9.9.03

Blurring the lines

I really didn't have a topic today, I thought about writing on the $87 billion that Bush requested on Sunday night, or about spending almost every waking moment with your significant other or some bar in DC. I guess those topics will have to wait a bit.
Yesterday in Germany, Leni Riefenstahl died. If you don't know her name, you definately know her work. She was the documentarist for the Nazi party, and from her position filmed Olympia, from which we have many images and film of the 1938 Berlin Games and, most notably, Triumph des Willens or Triumph of the Will a film that both made and destroyed her career. She was asked in the early 1930's to make films for the Nazi party. She filmed the 1934 party congress in Nuremberg (the film is one of the reasons why Nuremberg was chosen for the war crime tribunals). It was an amazing film, for many reasons. It's argued to this day how much of a role she played in the congress, but she definately had some say in the staging of the congress.

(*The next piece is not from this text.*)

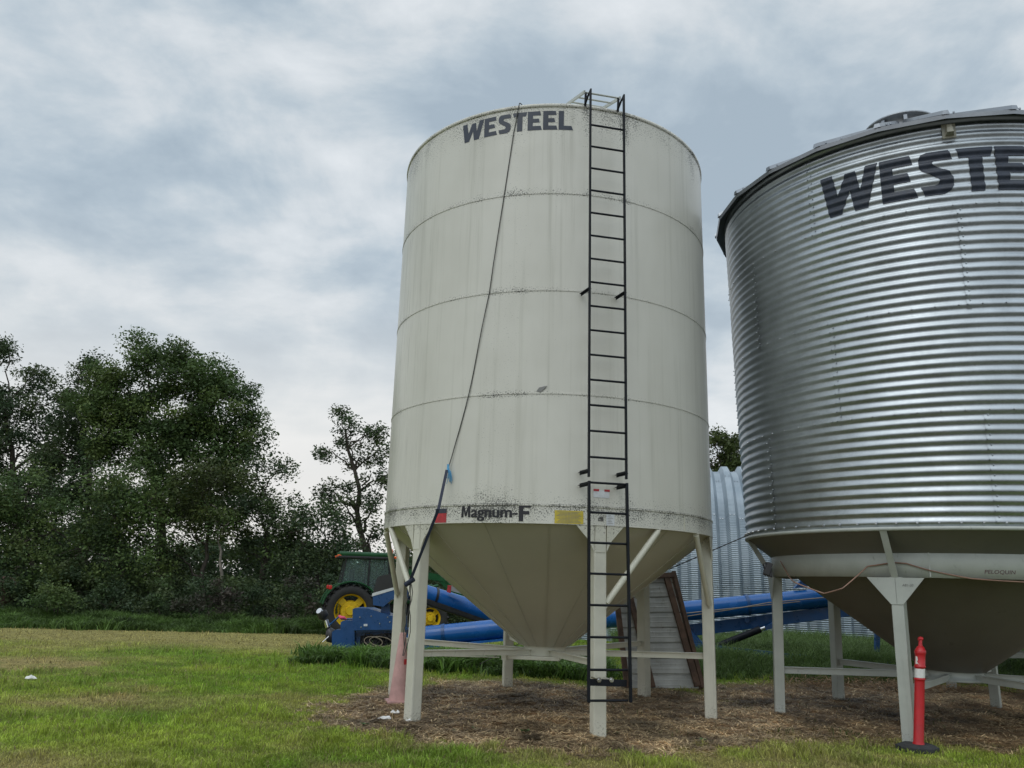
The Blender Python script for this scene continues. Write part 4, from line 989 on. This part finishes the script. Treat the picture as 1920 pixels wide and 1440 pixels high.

The film angles, the positioning of the people (an aside, most of the people filmed in the documentary are actually not soldiers and they are farmers, that's why they are carrying forks and hoes), the speeches from Hitler, it all had one purpose, to show the greatness of the Nazi party. Riefenstahl would say that it wasn't propoganda, that she was only showing a focused truth. A truth that she focues with her camera lens. Either way, it was a breakthrough film. Breakthrough on many fronts. It is an early example of a wartime propadana film. She made the film complete, from the planning and execution, to the use of innovative camera mountings and the post editing, Riefenstahl had a story to tell through her film, a story that she told most effectively. So much so that Frank Capra was inspired to make his own documentary on the war, Why we Fight. She was cleared of all propoganda charges, but was never able to seperate herself from her earlier work for the Nazi party. She continuted to be a documentarist and eventually became interested in naturalist documentaries and even became a scuba diver.
Her work is amazing, though you can never seperate it from the fact that her most famous work was for the Nazi party. If you haven't seen Triumph of the Will from begining to end, I suggest renting it. But also rent something from the Capra series, Why we Fight or a great british war film, like In Which we Serve.
To this day, we can see echos of the of using film and cinema as propoganda. Both sides did it during WWII and we continue to do it today.